Memories of the 1953 floods

Flooded Canvey
Echo Newspaper Group

We went to bed at our usual times; myself, my ten year old brother, my parents and my visiting grandparents.

Sometime in the night my parents were awoken by our neighbour, an old grumpy seafaring man called King. He reckoned the sea wall would be breached and advised my parents to be prepared. My father and grandfather spent the rest of the night moving all the furniture that they could, including my mother’s precious piano to the 2 upstairs rooms in our chalet bungalow .

We lived close to Thorney Bay with a drainage dyke running at the bottom of our sloping garden so would be quite vulnerable.
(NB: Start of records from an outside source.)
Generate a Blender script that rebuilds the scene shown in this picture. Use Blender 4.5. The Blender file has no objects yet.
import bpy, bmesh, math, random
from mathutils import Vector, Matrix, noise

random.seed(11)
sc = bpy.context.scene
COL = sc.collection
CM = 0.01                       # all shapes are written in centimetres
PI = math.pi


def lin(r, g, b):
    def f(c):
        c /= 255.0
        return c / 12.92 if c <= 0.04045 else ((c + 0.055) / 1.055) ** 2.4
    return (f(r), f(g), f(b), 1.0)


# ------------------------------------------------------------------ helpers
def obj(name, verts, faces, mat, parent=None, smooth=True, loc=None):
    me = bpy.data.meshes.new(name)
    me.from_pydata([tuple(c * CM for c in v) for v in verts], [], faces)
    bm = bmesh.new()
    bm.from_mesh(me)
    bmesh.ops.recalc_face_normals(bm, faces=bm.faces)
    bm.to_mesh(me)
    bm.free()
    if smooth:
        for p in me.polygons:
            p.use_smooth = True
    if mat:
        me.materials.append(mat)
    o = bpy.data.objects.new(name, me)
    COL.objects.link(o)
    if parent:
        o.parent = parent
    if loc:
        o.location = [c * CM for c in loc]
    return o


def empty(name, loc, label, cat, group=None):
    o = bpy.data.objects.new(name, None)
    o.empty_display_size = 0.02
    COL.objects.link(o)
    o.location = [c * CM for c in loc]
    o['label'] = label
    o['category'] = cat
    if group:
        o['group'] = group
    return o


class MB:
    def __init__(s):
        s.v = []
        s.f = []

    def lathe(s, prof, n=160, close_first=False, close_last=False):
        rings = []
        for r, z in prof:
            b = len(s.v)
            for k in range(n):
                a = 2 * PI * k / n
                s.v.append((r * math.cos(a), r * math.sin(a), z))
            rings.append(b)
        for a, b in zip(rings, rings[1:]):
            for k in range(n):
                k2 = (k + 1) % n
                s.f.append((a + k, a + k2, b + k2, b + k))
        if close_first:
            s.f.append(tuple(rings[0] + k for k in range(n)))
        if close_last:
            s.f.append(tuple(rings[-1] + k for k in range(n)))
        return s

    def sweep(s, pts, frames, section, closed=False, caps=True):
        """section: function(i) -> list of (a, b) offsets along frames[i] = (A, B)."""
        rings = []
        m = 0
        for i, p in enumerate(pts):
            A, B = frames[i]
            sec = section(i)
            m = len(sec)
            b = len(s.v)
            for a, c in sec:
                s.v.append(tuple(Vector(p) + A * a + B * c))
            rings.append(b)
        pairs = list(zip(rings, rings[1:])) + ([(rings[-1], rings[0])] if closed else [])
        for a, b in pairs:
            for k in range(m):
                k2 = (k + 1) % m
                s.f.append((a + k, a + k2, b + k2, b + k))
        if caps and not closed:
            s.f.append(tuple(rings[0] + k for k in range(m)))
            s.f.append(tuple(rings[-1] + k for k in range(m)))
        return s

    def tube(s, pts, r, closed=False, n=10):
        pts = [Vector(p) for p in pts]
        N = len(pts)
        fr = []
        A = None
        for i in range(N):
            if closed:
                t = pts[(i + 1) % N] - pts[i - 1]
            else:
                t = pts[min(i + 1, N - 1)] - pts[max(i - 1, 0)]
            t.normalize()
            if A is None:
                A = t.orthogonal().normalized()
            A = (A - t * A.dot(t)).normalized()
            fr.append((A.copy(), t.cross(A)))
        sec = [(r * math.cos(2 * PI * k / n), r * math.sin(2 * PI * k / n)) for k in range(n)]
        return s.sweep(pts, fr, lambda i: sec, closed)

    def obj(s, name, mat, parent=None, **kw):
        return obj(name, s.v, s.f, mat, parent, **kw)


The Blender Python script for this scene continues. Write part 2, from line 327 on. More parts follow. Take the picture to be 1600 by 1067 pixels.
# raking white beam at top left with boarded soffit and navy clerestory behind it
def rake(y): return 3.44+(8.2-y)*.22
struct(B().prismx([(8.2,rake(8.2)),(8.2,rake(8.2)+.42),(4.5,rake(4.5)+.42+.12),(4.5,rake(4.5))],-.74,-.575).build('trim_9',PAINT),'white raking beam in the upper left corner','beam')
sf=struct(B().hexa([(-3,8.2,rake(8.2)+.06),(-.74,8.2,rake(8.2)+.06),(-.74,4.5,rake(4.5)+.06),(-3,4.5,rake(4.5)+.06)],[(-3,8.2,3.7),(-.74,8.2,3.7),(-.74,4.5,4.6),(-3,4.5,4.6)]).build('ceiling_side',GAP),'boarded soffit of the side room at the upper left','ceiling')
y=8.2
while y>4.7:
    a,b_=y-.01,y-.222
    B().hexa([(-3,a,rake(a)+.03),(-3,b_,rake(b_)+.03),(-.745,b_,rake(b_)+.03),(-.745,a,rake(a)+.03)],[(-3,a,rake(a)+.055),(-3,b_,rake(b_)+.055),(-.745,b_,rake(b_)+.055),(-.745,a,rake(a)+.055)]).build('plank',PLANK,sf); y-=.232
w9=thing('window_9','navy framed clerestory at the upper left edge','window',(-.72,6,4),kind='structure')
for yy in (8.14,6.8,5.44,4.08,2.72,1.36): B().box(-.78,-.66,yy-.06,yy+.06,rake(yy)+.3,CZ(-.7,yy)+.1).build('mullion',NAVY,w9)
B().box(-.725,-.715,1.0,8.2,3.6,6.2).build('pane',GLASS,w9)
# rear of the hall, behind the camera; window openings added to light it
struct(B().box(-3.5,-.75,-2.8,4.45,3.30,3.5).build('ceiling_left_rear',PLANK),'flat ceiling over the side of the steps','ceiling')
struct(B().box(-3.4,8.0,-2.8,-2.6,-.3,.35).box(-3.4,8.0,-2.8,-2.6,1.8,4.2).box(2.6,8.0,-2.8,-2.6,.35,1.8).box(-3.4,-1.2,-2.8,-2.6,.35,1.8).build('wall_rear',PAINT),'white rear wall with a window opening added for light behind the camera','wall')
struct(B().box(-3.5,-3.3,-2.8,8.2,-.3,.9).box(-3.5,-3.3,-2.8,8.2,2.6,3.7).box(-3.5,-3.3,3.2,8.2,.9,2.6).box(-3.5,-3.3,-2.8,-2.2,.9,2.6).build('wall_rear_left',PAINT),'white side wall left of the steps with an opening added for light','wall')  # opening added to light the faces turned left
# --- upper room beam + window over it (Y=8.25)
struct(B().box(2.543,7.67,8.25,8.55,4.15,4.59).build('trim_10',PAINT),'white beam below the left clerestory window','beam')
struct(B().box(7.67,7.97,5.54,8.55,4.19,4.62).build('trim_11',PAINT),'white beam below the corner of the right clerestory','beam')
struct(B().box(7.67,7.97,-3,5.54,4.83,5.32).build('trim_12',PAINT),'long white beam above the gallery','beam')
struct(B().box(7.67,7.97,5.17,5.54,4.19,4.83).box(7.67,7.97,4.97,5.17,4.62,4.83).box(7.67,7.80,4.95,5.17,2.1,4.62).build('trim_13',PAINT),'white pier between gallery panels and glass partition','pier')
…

My first recollection was seeing the sea in our back garden and not being able to understand why I couldn’t go out and play in the water. My parents were preparing to evacuate whilst the roads were still passable. My father loaded us all into his van ,along with the dog and a few possessions. The cat sadly had run in terror and later perished and the budgie was just let loose and presumably also died.

We were directed to a village hall, I think, in Benfleet. My father made many trips back to the island, ferrying many people to safety until he was refused entry due to the worsening conditions. I remember being given some navy knickers and a pretend car steering wheel from the quickly organised ‘flood fund’.

We made our way to London where we went to live with my grandparents for the next 6 months. My Dad had to carry the dog on the underground escalator and the terrified creature wee’d all down one of his few pair of trousers. To make matters worse, preparing for work the following day, my Dad found he had grabbed one black shoe and one brown one.

We returned to our house 6 months later and spent most of the next year living in the two upstairs rooms while trying to restore some order to the downstairs.

Not life threatening recollections but these small details have stayed with me for the last 70 years and have affected where I subsequently lived. Still on the East coast and still near the North Sea but always on high ground and always with an escape route if needed.